Children experience this safety when they are in the presence of both parents (at holidays, visitation exchanges, at school or extracurricular events) and both are willing to set aside history to support and be present for a child. 

 Ideas for kids to honor Mom on Mother’s Day:

  1. Be creative.  While moms love flowers, gift cards and manicures, the items that last and are the most memorable are hand written cards and gifts that have meaning. 
  2. Take pictures.  It’s hard to believe it now, but you’ll grow into an adult in the not so far away future and your mom will treasure photographs of you at the different stages of your life.  Consider fun and funny poses holding signs with messages for your mom.  
  3. Pancakes and Movies.  Moms love a day off from meal preparation.  Consider bringing her breakfast in bed and then surprise her with a video.  Record yourself telling two of your favorite memories involving your mom, along with some of the things you love most about her.  She can watch the video any day she chooses beyond Mother’s Day. 

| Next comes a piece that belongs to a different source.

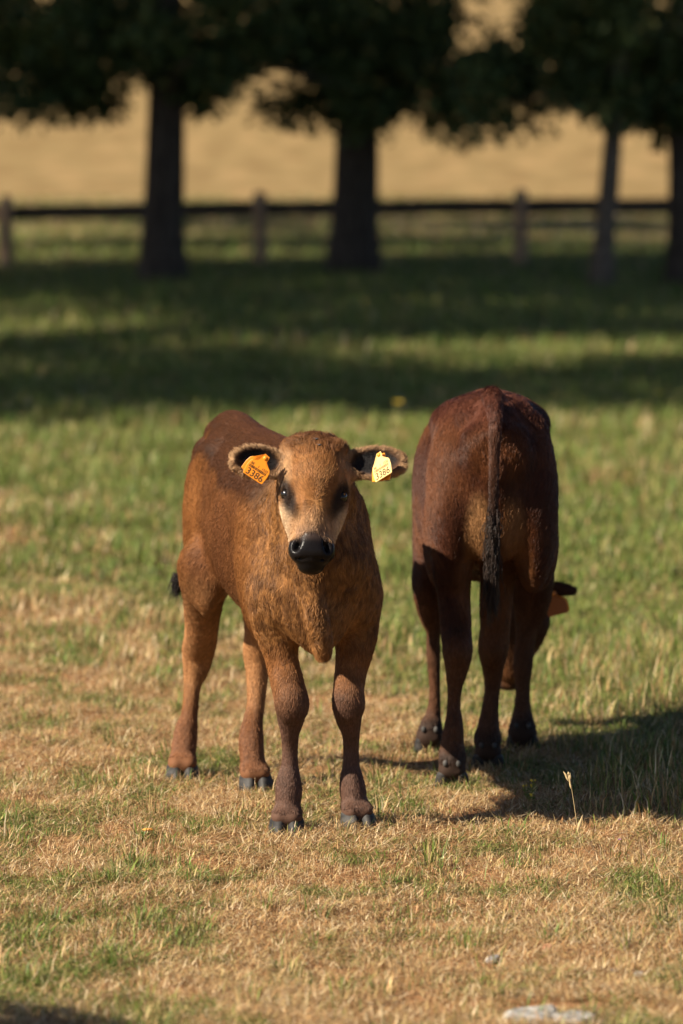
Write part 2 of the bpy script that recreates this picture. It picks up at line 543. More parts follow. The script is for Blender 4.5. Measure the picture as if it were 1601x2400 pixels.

Ideas for kids to honor a Stepmom on Mother’s Day:

  1. Keep in mind that honoring your stepmom isn’t betraying loyalty to your mom.  You are simply acknowledging her role as an important adult in your life.
  2. Consider writing your stepmom a card telling her about the role she has played in your life and her importance to you.
  3. With your dad’s help, make a scrapbook of photographs, artwork and memorabilia, that chronicle your history together. 

Ideas for divorced fathers on Mother’s Day:

  1. Support  (verbally, emotionally and experientially) your kids having a relationship with their mother.  Your history with their mother is your history and they need the space to have their own relationship with their mother. 
  2. Don’t wait for them to ask permission to purchase a card or gift.  Offer to take them to a store of their choice to buy a gift or supplies to make a gift.  
  3. Encourage them to celebrate their mother on Mother’s day and throughout the year.  Kids who have a strong, healthy, connected relationship with their mothers and fathers grow to be strong, healthy, relationally skilled adults.  
  4. Allow your children to have a voice in how they want to acknowledge Mother’s Day with their stepmom.  It’s important to let them voice feelings about extending that day to another person, as you guide them in acknowledging this new individual in their lives.